De facto, para garantir a transmissão e a
assimilação dos conteúdos, com eficácia e eficiência, o professor deve possuir preparação
académica e competência didática e o aluno deve desenvolver competência de
estudo.
O domínio da matéria específica exige permanente
atualização. Não se ensina o que se não sabe. A competência didática consiste na
capacidade não só para transmitir a matéria, mas também para promover a sua
assimilação com vista à realização do aluno. O professor oscila entre dois
métodos complementares, conforme o seu posicionamento perante o aluno – tanto
objeto como sujeito - aspetos polares impossíveis de apreender em simultâneo (tal
como a relação figura-fundo).

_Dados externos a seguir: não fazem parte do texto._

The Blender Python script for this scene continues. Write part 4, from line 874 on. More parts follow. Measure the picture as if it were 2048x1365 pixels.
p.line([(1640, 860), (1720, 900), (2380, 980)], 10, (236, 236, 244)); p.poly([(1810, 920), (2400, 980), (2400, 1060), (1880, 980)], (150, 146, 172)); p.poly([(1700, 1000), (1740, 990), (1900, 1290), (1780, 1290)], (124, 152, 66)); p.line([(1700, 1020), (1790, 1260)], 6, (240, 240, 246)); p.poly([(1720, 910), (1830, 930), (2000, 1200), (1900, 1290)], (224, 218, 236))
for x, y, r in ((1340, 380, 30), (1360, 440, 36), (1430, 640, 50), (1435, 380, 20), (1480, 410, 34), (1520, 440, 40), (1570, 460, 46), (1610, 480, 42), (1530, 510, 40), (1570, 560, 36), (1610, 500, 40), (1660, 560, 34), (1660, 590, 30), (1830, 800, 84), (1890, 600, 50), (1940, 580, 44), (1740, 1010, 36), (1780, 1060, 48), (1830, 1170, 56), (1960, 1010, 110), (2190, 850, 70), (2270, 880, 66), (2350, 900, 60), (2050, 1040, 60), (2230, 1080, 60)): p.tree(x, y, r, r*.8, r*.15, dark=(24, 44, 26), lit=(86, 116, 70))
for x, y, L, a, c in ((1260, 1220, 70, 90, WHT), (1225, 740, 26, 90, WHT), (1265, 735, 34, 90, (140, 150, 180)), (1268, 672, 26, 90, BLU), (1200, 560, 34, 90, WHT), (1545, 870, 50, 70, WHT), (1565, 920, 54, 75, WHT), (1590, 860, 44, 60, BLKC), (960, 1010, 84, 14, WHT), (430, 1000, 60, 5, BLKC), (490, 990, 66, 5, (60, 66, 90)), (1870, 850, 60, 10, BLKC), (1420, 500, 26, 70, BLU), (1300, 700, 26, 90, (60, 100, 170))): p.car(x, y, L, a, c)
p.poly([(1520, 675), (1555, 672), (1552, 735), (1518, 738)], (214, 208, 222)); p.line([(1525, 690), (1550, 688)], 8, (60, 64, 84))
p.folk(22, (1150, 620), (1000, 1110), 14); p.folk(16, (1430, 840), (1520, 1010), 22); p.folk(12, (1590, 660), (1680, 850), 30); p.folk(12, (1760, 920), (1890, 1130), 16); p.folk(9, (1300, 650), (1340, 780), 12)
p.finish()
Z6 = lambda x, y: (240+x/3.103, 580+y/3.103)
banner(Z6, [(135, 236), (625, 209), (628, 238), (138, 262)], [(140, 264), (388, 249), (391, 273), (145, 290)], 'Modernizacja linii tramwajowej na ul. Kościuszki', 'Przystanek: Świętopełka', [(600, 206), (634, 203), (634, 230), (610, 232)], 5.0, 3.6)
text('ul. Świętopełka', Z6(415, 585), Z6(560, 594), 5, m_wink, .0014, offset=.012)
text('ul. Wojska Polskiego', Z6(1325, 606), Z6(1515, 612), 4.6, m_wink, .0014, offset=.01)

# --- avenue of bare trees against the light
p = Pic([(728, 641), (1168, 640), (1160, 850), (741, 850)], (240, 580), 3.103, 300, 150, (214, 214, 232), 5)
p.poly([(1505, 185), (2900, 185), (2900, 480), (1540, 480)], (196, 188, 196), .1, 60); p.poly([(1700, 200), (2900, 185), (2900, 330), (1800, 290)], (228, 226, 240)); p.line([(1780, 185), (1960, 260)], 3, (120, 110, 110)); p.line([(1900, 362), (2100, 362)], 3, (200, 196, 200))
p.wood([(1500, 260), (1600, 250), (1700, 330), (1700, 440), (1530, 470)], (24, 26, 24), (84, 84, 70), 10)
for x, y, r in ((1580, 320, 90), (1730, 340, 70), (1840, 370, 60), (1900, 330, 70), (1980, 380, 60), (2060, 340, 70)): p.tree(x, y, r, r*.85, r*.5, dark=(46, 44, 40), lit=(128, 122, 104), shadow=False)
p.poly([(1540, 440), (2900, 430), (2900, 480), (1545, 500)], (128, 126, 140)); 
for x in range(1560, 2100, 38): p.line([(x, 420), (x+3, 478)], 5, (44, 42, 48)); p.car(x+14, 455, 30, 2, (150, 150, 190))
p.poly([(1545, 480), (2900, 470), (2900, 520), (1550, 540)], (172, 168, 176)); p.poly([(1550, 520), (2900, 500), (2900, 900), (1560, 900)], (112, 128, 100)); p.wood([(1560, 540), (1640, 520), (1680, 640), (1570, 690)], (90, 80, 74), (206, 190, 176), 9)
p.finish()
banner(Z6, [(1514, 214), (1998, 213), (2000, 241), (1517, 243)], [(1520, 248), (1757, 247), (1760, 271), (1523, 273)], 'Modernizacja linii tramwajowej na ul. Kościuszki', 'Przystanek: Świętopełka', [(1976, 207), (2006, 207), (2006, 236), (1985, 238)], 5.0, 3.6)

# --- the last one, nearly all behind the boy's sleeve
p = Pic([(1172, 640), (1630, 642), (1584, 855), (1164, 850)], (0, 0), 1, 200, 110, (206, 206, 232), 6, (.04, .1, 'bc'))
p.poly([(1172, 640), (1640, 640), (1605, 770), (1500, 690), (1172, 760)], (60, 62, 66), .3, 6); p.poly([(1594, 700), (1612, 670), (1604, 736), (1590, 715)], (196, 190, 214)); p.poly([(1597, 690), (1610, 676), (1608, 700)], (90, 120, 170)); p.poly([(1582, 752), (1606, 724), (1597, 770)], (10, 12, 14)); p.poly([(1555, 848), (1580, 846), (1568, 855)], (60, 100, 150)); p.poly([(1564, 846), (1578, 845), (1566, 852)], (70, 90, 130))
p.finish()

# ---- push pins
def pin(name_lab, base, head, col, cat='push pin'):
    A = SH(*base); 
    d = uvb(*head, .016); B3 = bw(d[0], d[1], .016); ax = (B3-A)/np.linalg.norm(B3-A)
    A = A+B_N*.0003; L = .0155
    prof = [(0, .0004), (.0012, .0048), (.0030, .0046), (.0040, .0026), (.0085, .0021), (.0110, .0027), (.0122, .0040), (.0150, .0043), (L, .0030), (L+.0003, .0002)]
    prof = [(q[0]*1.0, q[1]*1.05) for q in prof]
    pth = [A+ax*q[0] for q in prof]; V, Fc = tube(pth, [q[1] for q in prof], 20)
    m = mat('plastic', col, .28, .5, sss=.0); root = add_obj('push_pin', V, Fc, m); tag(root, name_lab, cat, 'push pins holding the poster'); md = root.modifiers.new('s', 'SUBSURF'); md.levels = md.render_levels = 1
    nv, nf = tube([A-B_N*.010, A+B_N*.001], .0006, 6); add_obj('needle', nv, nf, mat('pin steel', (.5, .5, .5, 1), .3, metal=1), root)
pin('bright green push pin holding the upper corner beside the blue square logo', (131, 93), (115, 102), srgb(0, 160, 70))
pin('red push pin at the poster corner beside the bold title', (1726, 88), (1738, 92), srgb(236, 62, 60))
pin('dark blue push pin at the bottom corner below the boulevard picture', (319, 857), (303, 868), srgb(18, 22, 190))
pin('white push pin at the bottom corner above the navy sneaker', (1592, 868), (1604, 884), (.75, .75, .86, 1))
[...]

Com método diretivo, o professor considera o
aluno como objeto condicionável, e, com método não diretivo, como sujeito
autónomo. No primeiro caso, não só explica a matéria, como condiciona o aluno a
assimilá-la, e, no segundo caso, facilita a aprendizagem. Só com técnica e arte
se conciliam ambos os métodos.
É fundamental o desenvolvimento
da competência de estudo, desde os primeiros anos de escolaridade, com mais
incidência no 2.º ciclo e no 3.º ciclo, para prevenir o insucesso escolar e
continuar a aprender ao longo da vida, tanto mais que muitos alunos chegam à
universidade sem saberem estudar. Numa aula formativa, o professor pode efetivamente
conseguir que o aluno compreenda e realize, graças sobretudo à memória de
trabalho e de curto prazo, que permite operações mentais. Porém, já no próprio
dia e nos dias seguintes, processa-se o esquecimento e perde-se depressa o
frágil saber adquirido na aula. A aprendizagem só se completa mediante a
consolidação, isto é, a transferência para a memória de longo prazo, quer
declarativa, quer procedimental. Não basta pois que o professor explique,
condicione e facilite, é necessário também que o estudante disponha de competência
autorregulatória. Persistem ainda crenças irrealistas, que têm condenado
gerações ao fracasso e consentido que apenas os capazes vençam. São
ilustrativos quer o mito construtivista de que os alunos reúnem as capacidades
necessárias para descobrir por si sós (mesmo ativados) e em tempo restrito a metodologia
de estudo já testada e validada, quer o mito do esforço como único meio (sem o
domínio de técnicas eficazes) para os alunos de menores capacidades naturais igualarem
os mais dotados.
Torna-se então imperioso que cada
professor ensine, de modo metódico e científico (e não avulso e empírico), no
âmbito da disciplina, o aluno a analisar, sintetizar, relacionar, memorizar,
aplicar e enfim pesquisar, depois da aula, como pessoa autónoma com espírito
crítico e criativo, no sentido de realmente aprender a conhecer e a fazer. A
formação do professor em métodos de estudo constitui evidentemente condição
indispensável para o ensino do processo do estudo do conteúdo disciplinar.